### EXERCISE PROMPT
Output every entry exactly as given.

### ITEMS

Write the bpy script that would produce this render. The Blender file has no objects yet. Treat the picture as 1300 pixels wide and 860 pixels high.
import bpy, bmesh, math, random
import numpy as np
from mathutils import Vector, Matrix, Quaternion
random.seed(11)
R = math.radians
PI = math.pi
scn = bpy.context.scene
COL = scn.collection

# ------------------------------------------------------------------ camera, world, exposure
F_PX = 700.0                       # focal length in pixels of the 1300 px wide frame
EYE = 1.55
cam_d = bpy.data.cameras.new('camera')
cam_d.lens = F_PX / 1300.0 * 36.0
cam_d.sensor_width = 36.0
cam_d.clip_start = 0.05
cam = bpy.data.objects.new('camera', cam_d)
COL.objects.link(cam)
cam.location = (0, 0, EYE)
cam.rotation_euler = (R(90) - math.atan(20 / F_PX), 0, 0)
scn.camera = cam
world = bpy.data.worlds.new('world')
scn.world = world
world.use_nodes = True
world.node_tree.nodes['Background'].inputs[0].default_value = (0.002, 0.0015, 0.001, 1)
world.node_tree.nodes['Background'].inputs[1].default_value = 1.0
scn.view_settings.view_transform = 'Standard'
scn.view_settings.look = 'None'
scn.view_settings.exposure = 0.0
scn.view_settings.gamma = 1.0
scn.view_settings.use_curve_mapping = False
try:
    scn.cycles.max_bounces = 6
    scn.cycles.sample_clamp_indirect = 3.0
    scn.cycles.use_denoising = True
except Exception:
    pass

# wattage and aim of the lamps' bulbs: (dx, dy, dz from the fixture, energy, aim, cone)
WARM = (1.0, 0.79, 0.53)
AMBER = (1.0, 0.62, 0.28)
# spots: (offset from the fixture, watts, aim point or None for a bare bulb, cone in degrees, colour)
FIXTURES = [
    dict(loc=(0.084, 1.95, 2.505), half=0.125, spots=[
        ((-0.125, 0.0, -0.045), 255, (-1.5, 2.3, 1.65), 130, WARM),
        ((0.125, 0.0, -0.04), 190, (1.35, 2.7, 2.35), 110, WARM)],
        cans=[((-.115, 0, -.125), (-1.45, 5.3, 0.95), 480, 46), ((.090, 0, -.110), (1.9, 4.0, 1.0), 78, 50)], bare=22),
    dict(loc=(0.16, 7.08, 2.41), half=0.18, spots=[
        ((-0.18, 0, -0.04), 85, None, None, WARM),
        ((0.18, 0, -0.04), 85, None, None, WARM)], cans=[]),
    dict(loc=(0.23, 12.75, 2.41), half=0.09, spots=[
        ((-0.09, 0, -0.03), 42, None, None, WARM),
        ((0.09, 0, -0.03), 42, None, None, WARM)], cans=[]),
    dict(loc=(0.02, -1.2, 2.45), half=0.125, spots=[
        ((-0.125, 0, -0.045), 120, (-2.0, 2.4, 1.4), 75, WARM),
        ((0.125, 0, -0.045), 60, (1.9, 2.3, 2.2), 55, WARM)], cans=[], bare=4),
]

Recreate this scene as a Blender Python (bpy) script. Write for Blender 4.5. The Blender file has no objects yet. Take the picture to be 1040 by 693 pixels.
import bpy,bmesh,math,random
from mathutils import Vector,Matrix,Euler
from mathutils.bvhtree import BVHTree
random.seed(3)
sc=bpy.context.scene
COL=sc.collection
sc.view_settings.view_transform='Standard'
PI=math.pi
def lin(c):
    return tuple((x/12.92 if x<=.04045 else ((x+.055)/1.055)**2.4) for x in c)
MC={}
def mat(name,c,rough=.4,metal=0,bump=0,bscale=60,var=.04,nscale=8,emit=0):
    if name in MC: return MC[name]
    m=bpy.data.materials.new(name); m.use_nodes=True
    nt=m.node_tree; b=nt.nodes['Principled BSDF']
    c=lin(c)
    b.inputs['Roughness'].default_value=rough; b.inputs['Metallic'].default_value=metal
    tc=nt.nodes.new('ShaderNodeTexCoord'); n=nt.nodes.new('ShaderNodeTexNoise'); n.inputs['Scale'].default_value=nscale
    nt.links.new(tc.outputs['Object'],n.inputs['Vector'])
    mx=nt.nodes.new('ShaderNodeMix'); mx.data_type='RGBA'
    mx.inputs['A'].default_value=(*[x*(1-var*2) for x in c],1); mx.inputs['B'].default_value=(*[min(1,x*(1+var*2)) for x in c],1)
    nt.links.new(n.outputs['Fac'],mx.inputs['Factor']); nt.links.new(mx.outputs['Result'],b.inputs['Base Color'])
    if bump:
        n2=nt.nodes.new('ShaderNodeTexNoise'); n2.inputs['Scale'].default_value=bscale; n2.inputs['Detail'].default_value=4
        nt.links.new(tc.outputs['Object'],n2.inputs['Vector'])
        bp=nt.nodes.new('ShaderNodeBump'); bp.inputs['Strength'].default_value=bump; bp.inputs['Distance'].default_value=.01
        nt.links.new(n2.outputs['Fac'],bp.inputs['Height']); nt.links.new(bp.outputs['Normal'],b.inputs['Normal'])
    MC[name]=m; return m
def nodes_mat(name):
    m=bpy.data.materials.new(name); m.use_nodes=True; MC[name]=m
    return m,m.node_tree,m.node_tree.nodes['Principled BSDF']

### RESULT
Write the bpy script that would produce this render. The Blender file has no objects yet. Treat the picture as 1300 pixels wide and 860 pixels high.
import bpy, bmesh, math, random
import numpy as np
from mathutils import Vector, Matrix, Quaternion
random.seed(11)
R = math.radians
PI = math.pi
scn = bpy.context.scene
COL = scn.collection

# ------------------------------------------------------------------ camera, world, exposure
F_PX = 700.0                       # focal length in pixels of the 1300 px wide frame
EYE = 1.55
cam_d = bpy.data.cameras.new('camera')
cam_d.lens = F_PX / 1300.0 * 36.0
cam_d.sensor_width = 36.0
cam_d.clip_start = 0.05
cam = bpy.data.objects.new('camera', cam_d)
COL.objects.link(cam)
cam.location = (0, 0, EYE)
cam.rotation_euler = (R(90) - math.atan(20 / F_PX), 0, 0)
scn.camera = cam
world = bpy.data.worlds.new('world')
scn.world = world
world.use_nodes = True
world.node_tree.nodes['Background'].inputs[0].default_value = (0.002, 0.0015, 0.001, 1)
world.node_tree.nodes['Background'].inputs[1].default_value = 1.0
scn.view_settings.view_transform = 'Standard'
scn.view_settings.look = 'None'
scn.view_settings.exposure = 0.0
scn.view_settings.gamma = 1.0
scn.view_settings.use_curve_mapping = False
try:
    scn.cycles.max_bounces = 6
    scn.cycles.sample_clamp_indirect = 3.0
    scn.cycles.use_denoising = True
except Exception:
    pass

# wattage and aim of the lamps' bulbs: (dx, dy, dz from the fixture, energy, aim, cone)
WARM = (1.0, 0.79, 0.53)
AMBER = (1.0, 0.62, 0.28)
# spots: (offset from the fixture, watts, aim point or None for a bare bulb, cone in degrees, colour)
FIXTURES = [
    dict(loc=(0.084, 1.95, 2.505), half=0.125, spots=[
        ((-0.125, 0.0, -0.045), 255, (-1.5, 2.3, 1.65), 130, WARM),
        ((0.125, 0.0, -0.04), 190, (1.35, 2.7, 2.35), 110, WARM)],
        cans=[((-.115, 0, -.125), (-1.45, 5.3, 0.95), 480, 46), ((.090, 0, -.110), (1.9, 4.0, 1.0), 78, 50)], bare=22),
    dict(loc=(0.16, 7.08, 2.41), half=0.18, spots=[
        ((-0.18, 0, -0.04), 85, None, None, WARM),
        ((0.18, 0, -0.04), 85, None, None, WARM)], cans=[]),
    dict(loc=(0.23, 12.75, 2.41), half=0.09, spots=[
        ((-0.09, 0, -0.03), 42, None, None, WARM),
        ((0.09, 0, -0.03), 42, None, None, WARM)], cans=[]),
    dict(loc=(0.02, -1.2, 2.45), half=0.125, spots=[
        ((-0.125, 0, -0.045), 120, (-2.0, 2.4, 1.4), 75, WARM),
        ((0.125, 0, -0.045), 60, (1.9, 2.3, 2.2), 55, WARM)], cans=[], bare=4),
]

Recreate this scene as a Blender Python (bpy) script. Write for Blender 4.5. The Blender file has no objects yet. Take the picture to be 1040 by 693 pixels.
import bpy,bmesh,math,random
from mathutils import Vector,Matrix,Euler
from mathutils.bvhtree import BVHTree
random.seed(3)
sc=bpy.context.scene
COL=sc.collection
sc.view_settings.view_transform='Standard'
PI=math.pi
def lin(c):
    return tuple((x/12.92 if x<=.04045 else ((x+.055)/1.055)**2.4) for x in c)
MC={}
def mat(name,c,rough=.4,metal=0,bump=0,bscale=60,var=.04,nscale=8,emit=0):
    if name in MC: return MC[name]
    m=bpy.data.materials.new(name); m.use_nodes=True
    nt=m.node_tree; b=nt.nodes['Principled BSDF']
    c=lin(c)
    b.inputs['Roughness'].default_value=rough; b.inputs['Metallic'].default_value=metal
    tc=nt.nodes.new('ShaderNodeTexCoord'); n=nt.nodes.new('ShaderNodeTexNoise'); n.inputs['Scale'].default_value=nscale
    nt.links.new(tc.outputs['Object'],n.inputs['Vector'])
    mx=nt.nodes.new('ShaderNodeMix'); mx.data_type='RGBA'
    mx.inputs['A'].default_value=(*[x*(1-var*2) for x in c],1); mx.inputs['B'].default_value=(*[min(1,x*(1+var*2)) for x in c],1)
    nt.links.new(n.outputs['Fac'],mx.inputs['Factor']); nt.links.new(mx.outputs['Result'],b.inputs['Base Color'])
    if bump:
        n2=nt.nodes.new('ShaderNodeTexNoise'); n2.inputs['Scale'].default_value=bscale; n2.inputs['Detail'].default_value=4
        nt.links.new(tc.outputs['Object'],n2.inputs['Vector'])
        bp=nt.nodes.new('ShaderNodeBump'); bp.inputs['Strength'].default_value=bump; bp.inputs['Distance'].default_value=.01
        nt.links.new(n2.outputs['Fac'],bp.inputs['Height']); nt.links.new(bp.outputs['Normal'],b.inputs['Normal'])
    MC[name]=m; return m
def nodes_mat(name):
    m=bpy.data.materials.new(name); m.use_nodes=True; MC[name]=m
    return m,m.node_tree,m.node_tree.nodes['Principled BSDF']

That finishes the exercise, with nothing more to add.